— Begin —

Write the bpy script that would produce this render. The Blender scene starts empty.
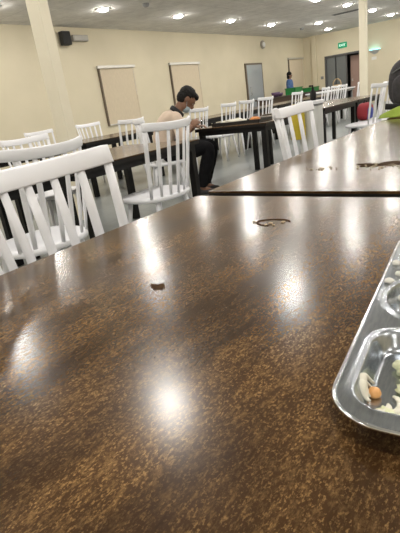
import bpy, bmesh, math, random
from mathutils import Vector, Matrix, noise
random.seed(7)
C = bpy.context.scene.collection
PI = math.pi
R = math.radians

# ------------------------------------------------------------------ camera
FPX = 451.0
CAM = Vector((0, 0, 1.06))
pitch, roll, az = R(19.9), R(8.2), R(38.6)
hd = Vector((math.cos(az), math.sin(az), 0))
rt = Vector((math.sin(az), -math.cos(az), 0))
fw = hd*math.cos(pitch) + Vector((0, 0, -math.sin(pitch)))
up0 = hd*math.sin(pitch) + Vector((0, 0, math.cos(pitch)))
rv = rt*math.cos(roll) - up0*math.sin(roll)
uv = rt*math.sin(roll) + up0*math.cos(roll)
cd = bpy.data.cameras.new('camera')
cd.sensor_fit = 'VERTICAL'; cd.sensor_height = 24; cd.lens = FPX/533*24
cd.clip_start = .02
cam = bpy.data.objects.new('camera', cd); C.objects.link(cam)
M3 = Matrix((rv, uv, -fw)).transposed()
cam.matrix_world = Matrix.Translation(CAM) @ M3.to_4x4()
bpy.context.scene.camera = cam


def at(px, py, depth):
    """point seen at a pixel of the survey photograph, at a given depth (metres)"""
    return CAM + depth*(fw + (px-200)/FPX*rv - (py-266.5)/FPX*uv)


# ------------------------------------------------------------------ materials
def mat(name, col, rough=.5, metal=0, spec=.5, emit=None, es=0):
    m = bpy.data.materials.new(name); m.use_nodes = True
    b = m.node_tree.nodes['Principled BSDF']
    b.inputs['Base Color'].default_value = (*col, 1)
    b.inputs['Roughness'].default_value = rough
    b.inputs['Metallic'].default_value = metal
    b.inputs['Specular IOR Level'].default_value = spec
    if emit:
        b.inputs['Emission Color'].default_value = (*emit, 1)
        b.inputs['Emission Strength'].default_value = es
    return m


def nd(m, t, **kw):
    n = m.node_tree.nodes.new(t)
    for k, v in kw.items():
        setattr(n, k, v)
    return n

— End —

__Aim of the task__: Where a line above includes "scene", copy that line.

__Worked answer__:
Write the bpy script that would produce this render. The Blender scene starts empty.
C = bpy.context.scene.collection
bpy.context.scene.camera = cam